**AVAILABLE DATA:**
*-*-*

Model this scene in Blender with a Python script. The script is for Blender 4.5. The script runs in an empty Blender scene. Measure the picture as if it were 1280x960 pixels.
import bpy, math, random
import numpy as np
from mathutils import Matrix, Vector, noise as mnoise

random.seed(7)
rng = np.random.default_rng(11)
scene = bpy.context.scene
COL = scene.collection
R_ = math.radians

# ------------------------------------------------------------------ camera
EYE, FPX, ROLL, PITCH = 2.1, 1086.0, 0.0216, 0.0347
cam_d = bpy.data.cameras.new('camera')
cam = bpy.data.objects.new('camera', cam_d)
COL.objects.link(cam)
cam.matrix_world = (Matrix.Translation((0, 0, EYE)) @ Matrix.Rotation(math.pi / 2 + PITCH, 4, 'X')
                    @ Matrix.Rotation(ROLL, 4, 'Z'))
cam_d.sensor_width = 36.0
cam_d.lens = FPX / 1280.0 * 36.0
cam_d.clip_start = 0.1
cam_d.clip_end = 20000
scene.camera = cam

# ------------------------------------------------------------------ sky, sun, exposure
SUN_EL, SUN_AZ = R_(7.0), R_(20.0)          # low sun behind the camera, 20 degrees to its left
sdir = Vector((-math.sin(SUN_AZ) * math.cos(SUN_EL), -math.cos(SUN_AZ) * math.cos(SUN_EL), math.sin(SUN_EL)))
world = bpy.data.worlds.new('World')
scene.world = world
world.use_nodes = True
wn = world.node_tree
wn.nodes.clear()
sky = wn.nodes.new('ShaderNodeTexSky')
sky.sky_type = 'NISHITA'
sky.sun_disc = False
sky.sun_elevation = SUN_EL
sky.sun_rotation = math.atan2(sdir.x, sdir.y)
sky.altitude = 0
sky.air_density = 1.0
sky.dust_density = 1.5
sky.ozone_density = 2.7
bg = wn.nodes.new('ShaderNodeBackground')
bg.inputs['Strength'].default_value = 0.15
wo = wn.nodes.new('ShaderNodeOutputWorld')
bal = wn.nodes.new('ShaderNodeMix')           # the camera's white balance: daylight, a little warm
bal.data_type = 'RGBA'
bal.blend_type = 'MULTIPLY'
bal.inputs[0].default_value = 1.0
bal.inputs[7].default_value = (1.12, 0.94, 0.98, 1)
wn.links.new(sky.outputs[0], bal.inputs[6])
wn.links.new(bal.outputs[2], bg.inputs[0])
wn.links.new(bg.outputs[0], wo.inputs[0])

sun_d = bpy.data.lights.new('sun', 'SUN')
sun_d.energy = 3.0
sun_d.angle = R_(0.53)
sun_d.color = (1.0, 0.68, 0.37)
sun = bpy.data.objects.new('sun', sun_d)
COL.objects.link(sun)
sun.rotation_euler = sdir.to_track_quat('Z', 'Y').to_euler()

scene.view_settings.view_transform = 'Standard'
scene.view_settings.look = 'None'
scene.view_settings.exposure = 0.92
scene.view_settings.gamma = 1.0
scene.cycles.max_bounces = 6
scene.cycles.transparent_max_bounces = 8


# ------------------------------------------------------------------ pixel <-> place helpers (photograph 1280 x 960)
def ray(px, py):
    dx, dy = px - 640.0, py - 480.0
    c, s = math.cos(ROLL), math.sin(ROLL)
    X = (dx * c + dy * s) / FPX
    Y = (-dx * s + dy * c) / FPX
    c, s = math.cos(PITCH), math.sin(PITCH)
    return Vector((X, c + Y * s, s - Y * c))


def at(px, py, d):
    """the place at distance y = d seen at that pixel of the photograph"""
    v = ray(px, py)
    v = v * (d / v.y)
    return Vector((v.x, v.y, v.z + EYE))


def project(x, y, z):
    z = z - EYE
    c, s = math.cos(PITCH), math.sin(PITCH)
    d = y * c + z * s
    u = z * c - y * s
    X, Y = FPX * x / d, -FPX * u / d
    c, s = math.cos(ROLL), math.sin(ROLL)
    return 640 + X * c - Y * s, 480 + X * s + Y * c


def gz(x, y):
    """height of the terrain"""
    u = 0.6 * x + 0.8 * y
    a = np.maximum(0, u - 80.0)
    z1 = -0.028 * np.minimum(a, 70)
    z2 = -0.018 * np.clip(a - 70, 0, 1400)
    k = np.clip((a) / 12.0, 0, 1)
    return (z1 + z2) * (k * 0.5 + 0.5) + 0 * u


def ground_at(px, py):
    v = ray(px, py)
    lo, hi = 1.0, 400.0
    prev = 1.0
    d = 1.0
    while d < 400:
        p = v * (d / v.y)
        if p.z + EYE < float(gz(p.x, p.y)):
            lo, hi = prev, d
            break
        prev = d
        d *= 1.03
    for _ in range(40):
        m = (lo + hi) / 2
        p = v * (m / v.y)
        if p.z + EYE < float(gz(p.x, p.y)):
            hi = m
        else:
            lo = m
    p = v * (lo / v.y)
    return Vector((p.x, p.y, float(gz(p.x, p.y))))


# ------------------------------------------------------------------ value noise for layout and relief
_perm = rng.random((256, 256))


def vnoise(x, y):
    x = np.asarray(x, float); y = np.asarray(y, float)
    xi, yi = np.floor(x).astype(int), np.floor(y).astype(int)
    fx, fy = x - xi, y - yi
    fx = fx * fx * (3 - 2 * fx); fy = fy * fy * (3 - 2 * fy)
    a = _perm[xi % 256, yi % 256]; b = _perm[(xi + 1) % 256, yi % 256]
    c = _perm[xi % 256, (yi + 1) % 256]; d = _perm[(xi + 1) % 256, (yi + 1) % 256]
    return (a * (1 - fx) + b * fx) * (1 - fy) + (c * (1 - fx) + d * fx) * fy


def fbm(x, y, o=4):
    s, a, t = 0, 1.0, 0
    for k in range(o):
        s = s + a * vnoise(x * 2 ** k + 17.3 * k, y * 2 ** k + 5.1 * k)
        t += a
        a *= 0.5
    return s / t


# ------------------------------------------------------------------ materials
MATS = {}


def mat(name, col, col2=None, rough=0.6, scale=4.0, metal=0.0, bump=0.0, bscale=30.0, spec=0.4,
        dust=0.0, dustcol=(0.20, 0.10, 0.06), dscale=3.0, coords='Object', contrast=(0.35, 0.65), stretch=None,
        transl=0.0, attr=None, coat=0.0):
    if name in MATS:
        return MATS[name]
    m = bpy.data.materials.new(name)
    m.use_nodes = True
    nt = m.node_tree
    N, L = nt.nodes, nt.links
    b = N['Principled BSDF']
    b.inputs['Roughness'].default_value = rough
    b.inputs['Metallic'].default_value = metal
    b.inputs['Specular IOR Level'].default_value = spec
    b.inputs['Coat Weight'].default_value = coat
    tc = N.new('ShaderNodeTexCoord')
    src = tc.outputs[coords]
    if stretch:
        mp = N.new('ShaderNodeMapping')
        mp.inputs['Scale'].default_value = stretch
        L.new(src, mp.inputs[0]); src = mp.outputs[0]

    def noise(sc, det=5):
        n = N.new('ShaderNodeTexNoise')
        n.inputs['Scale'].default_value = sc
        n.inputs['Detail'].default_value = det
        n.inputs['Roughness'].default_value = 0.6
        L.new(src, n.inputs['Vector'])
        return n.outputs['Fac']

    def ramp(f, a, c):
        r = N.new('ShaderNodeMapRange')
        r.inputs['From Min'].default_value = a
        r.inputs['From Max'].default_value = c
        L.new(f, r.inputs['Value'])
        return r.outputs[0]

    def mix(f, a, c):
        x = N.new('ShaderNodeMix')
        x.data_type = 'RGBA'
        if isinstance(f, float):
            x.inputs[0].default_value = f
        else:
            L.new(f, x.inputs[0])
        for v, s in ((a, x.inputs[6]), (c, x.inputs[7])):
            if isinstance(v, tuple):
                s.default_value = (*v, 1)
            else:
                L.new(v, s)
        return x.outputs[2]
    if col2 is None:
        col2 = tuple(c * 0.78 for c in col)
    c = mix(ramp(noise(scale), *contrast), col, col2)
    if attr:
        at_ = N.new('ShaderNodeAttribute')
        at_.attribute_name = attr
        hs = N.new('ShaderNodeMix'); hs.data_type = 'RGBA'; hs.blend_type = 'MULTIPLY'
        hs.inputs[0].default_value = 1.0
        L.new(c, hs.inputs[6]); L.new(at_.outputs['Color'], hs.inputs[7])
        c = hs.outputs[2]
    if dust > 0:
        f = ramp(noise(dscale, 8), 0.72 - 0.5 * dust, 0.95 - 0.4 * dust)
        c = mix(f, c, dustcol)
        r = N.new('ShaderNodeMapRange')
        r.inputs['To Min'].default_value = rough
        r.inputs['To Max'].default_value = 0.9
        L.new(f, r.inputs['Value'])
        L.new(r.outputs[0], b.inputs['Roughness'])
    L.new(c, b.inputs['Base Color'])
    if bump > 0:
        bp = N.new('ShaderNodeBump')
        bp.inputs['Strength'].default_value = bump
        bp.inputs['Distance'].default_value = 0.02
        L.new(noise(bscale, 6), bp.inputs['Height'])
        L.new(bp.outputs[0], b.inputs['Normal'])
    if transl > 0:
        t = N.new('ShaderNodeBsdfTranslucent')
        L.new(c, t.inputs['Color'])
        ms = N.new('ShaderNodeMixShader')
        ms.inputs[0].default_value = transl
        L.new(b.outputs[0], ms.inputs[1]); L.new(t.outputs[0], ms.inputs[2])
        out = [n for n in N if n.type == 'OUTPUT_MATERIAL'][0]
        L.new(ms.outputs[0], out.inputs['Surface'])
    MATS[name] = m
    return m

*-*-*

**WHAT IS EXPECTED:** Starting with the first line of the data above, copy each line exactly until you reach the line with "from mathutils import"; include that line as well.

**OUTPUT FOR THIS EXERCISE:**
Model this scene in Blender with a Python script. The script is for Blender 4.5. The script runs in an empty Blender scene. Measure the picture as if it were 1280x960 pixels.
import bpy, math, random
import numpy as np
from mathutils import Matrix, Vector, noise as mnoise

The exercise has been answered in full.